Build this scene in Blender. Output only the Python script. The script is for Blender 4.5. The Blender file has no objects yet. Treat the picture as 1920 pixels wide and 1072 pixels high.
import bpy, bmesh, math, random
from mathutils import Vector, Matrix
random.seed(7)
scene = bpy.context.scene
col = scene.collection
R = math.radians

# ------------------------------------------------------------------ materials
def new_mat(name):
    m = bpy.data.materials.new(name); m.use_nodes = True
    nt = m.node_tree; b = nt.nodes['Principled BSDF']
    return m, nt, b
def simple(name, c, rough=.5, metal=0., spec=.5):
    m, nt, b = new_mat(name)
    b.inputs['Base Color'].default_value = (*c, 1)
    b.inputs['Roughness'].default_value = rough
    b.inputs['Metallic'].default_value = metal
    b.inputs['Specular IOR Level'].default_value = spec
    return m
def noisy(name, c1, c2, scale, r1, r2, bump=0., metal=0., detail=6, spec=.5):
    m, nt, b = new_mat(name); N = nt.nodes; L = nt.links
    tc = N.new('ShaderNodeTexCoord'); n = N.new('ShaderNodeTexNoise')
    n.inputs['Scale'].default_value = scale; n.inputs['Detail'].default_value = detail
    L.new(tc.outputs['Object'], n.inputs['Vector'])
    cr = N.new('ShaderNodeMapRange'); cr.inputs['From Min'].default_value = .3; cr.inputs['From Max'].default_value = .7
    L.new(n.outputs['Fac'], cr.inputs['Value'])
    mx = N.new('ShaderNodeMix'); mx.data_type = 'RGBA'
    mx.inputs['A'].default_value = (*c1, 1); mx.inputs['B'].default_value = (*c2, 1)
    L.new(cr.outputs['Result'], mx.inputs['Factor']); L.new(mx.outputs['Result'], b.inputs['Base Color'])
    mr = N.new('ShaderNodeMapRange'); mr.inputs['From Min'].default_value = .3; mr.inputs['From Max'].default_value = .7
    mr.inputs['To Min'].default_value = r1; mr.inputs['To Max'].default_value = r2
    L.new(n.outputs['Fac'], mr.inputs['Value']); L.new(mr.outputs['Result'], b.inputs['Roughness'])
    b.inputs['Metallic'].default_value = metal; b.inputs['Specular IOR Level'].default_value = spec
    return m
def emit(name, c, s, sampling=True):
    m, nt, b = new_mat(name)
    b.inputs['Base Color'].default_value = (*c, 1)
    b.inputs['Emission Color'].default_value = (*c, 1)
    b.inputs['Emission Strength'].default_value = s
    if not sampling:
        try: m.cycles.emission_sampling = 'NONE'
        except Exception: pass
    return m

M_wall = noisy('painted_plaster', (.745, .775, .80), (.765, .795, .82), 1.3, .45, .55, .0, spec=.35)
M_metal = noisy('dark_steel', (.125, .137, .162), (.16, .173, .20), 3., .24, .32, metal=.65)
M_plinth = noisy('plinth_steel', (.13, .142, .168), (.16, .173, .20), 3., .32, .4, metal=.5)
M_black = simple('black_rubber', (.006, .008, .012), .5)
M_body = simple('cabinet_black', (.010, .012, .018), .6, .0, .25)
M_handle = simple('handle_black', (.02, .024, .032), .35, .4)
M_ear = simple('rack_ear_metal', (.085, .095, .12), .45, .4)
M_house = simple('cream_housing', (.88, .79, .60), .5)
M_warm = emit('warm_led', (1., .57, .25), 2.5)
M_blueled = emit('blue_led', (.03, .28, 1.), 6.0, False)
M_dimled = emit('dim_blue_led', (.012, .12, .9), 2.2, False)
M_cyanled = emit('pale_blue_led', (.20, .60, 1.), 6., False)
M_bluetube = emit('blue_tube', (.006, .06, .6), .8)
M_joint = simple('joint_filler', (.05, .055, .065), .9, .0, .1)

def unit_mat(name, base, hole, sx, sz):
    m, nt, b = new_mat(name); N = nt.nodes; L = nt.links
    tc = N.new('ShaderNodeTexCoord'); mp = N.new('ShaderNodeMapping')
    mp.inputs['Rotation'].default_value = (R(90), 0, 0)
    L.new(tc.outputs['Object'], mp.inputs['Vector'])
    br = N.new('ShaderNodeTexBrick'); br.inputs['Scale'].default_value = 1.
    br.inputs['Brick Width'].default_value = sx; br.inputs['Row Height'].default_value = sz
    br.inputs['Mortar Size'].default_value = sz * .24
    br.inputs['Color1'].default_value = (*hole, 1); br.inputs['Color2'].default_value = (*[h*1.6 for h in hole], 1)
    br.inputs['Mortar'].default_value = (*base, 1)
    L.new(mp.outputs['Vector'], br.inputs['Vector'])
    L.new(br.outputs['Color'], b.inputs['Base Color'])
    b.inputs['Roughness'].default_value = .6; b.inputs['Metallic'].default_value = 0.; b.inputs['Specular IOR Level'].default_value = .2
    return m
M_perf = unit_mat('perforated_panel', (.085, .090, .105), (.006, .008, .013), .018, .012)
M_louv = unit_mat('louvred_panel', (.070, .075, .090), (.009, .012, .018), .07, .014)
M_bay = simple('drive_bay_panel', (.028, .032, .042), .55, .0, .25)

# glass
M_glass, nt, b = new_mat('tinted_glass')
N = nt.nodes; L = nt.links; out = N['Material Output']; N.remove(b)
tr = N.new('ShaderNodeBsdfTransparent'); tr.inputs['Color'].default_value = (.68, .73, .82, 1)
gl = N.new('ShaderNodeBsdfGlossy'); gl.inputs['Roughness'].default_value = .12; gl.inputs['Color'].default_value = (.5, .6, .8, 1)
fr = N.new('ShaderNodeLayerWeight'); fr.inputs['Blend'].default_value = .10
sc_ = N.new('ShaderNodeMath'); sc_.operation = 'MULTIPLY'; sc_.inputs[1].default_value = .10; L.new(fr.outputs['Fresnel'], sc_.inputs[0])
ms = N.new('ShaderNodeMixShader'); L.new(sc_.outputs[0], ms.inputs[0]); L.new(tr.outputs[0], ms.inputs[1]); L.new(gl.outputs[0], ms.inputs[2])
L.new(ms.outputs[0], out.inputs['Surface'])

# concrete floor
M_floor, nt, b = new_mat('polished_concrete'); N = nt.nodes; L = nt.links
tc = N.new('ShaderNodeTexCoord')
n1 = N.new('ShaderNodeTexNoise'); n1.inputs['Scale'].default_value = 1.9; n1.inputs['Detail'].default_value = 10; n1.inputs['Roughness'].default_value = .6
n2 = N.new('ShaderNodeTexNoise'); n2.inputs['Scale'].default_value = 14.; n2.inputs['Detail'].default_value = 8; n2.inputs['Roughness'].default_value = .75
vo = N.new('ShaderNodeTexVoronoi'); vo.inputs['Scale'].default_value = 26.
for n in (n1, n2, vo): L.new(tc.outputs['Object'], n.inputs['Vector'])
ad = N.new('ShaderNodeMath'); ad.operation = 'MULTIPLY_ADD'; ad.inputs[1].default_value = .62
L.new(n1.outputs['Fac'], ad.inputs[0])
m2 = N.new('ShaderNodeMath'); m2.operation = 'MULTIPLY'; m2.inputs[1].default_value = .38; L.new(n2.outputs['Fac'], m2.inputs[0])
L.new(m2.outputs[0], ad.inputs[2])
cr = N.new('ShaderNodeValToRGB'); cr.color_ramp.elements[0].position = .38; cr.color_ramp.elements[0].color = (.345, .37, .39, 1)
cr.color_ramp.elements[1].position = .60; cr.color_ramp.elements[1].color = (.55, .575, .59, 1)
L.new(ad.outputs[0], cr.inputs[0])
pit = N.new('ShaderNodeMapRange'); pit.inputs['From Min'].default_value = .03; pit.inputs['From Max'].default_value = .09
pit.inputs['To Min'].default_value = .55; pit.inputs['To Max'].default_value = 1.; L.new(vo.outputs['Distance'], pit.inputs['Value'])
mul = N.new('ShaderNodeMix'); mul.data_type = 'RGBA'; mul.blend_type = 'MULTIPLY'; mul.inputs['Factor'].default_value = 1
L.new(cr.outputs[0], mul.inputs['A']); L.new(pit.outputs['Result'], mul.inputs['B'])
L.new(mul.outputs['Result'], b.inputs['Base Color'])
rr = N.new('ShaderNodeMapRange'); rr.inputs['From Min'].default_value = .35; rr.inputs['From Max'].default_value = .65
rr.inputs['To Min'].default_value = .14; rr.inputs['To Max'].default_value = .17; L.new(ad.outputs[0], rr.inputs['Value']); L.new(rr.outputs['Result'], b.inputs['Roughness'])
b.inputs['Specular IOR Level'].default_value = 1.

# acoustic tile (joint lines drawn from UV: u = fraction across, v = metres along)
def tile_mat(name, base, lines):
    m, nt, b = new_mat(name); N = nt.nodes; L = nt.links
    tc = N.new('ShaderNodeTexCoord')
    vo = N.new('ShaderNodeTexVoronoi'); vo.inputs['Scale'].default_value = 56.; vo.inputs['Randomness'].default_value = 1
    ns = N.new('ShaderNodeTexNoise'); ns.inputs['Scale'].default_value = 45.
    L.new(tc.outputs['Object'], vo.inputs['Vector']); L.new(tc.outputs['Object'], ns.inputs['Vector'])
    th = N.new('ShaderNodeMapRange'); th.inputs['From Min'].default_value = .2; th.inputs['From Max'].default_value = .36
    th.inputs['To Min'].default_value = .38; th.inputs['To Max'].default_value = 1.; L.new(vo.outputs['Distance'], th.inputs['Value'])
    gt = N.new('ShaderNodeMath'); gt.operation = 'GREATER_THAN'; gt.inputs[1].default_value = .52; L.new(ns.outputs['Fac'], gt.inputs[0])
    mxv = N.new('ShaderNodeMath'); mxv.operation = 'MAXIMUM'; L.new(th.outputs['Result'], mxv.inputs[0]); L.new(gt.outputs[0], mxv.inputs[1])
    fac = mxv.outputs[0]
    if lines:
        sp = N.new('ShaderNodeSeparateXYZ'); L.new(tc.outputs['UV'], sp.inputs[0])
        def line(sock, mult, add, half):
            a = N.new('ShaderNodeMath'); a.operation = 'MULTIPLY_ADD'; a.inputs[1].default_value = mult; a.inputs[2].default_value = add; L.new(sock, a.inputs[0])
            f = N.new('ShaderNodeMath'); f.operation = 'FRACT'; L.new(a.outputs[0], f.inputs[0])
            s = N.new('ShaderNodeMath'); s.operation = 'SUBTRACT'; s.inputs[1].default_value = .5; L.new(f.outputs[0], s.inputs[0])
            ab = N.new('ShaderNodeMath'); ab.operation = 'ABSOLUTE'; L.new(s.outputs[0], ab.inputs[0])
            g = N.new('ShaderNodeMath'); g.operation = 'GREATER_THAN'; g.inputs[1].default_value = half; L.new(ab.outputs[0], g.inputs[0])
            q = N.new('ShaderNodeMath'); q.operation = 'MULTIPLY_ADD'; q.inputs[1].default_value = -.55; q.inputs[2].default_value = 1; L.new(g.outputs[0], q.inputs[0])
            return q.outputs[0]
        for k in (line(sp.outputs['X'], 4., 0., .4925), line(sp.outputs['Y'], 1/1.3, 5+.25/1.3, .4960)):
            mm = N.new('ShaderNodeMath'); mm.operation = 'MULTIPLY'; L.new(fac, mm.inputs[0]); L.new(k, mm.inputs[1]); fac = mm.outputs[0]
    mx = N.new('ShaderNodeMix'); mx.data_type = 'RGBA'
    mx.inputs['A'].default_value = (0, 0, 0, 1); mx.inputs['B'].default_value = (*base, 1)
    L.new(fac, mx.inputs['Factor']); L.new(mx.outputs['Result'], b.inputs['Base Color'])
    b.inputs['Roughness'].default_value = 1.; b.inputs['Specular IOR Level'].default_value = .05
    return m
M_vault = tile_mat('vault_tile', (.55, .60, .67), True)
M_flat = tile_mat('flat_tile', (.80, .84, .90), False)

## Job
Repeat, exactly and only, the lines from the beginning of the material through the line that contains "R = math.radians".

## Reply
Build this scene in Blender. Output only the Python script. The script is for Blender 4.5. The Blender file has no objects yet. Treat the picture as 1920 pixels wide and 1072 pixels high.
import bpy, bmesh, math, random
from mathutils import Vector, Matrix
random.seed(7)
scene = bpy.context.scene
col = scene.collection
R = math.radians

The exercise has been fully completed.